Cela ressemble à une blague entre collègues.
«Non, ce n'était pas vraiment drôle, mais plutôt intéressant. Nous n'étions pas ennemis, mais nous n'étions pas proches non plus. Nous parlions normalement. Sinon, partager une chambre n'aurait pas été possible. Il n'y avait pas de haine ni de «je ne veux rien avoir à faire avec toi»».
Vos relations n'étaient donc pas si mauvaises ?
«Non, beaucoup de choses ont été exagérées. Avant Sölden, par exemple, les médias disaient : «Vous êtes tous les deux les plus grands concurrents de l'hiver en descente, nous allons faire une photo de vous.» Pitsch est arrivé et a dit : «Je ne ferai pas de photo avec toi». Je lui ai demandé : «Qu'est-ce qui ne va pas ?» Il voulait juste une photo dos à dos, c'était important pour lui, il avait besoin de cette rivalité. Mais une fois en bas, à l'hôtel, tout était oublié.»
Étiez-vous sensible à ce genre de choses ?

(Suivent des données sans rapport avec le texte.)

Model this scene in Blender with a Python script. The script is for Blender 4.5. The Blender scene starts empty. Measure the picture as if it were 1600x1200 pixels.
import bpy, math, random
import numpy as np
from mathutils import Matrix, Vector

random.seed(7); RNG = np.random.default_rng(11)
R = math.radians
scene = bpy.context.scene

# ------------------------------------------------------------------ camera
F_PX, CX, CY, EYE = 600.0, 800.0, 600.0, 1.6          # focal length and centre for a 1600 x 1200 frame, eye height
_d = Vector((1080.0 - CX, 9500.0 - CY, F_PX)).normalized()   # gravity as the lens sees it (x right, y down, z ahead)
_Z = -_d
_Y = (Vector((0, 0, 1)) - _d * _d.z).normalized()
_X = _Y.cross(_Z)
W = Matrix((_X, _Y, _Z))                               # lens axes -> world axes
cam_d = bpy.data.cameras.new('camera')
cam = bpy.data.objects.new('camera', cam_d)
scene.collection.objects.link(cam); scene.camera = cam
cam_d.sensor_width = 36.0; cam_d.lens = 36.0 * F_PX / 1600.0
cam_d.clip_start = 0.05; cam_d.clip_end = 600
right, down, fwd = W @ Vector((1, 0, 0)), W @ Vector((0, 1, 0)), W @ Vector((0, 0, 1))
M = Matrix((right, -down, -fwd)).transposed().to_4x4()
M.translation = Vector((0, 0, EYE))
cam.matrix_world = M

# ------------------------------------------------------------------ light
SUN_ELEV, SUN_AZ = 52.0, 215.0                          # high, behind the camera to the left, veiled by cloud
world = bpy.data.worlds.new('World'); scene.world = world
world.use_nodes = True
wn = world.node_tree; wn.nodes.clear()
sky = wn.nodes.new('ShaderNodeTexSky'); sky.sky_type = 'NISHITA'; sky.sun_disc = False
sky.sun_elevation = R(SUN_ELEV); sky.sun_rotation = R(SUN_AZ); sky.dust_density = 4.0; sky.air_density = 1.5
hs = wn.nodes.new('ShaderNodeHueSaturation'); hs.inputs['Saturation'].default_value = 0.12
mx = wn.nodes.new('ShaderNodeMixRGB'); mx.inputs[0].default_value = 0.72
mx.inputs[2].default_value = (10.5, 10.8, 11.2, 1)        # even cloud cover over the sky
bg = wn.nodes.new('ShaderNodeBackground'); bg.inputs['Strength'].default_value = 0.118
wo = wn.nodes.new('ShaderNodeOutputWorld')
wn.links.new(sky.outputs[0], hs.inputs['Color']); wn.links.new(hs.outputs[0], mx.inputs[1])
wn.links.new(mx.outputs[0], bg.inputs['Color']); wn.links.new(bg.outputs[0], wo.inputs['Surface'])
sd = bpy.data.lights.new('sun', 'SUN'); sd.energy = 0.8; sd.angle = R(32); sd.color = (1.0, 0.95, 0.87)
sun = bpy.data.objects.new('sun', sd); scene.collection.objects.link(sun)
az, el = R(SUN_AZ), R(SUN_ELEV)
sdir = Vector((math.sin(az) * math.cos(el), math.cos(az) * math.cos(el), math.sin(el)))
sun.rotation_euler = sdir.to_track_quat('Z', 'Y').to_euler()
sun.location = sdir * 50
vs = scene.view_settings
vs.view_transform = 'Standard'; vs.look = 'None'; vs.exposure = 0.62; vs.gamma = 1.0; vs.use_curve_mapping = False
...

«Oui, je n'en avais pas besoin. Je me sentais mieux dans l'équipe des techniciens. Sans l'équipe de géant et de slalom, je ne serais pas devenu ce que j'étais.»
Comment était l'ambiance dans l'équipe des techniciens ?
«Je vais donner un exemple. Lors d'une course, nous étions cinq Suisses parmi les six premiers. A l'époque, nous nous transmettions par radio chaque détail du parcours. «Fais attention ici, attention là.» Nous avions cette philosophie : ce que l'on donne revient toujours d'une manière ou d'une autre. J'ai l'impression que les Suisses actuels - Odermatt, Meillard, Caviezel, Tumler, Murisier - fonctionnent de la même manière. Ils savent qu'ils tirent énormément profit les uns des autres, et c'est pourquoi ils sont si forts.»
Odermatt entretient aussi de bonnes relations avec ses rivaux internationaux, comme Cyprien Sarrazin, avec qui il fait la fête.
«Cela n'existait pas à notre époque. On ne se retrouvait jamais ensemble. Les entraîneurs ou la fédération ne donnaient même pas cette possibilité. Et moi, je n'avais pas le temps pour ça. C'était toujours : course, récupération, entraînement, et ainsi de suite. Faire la fête après une victoire ? C'était impossible pour moi. Ce n'est pas étonnant que j'aie pris ma retraite à 27 ans, je n'avais tout simplement plus d'énergie.»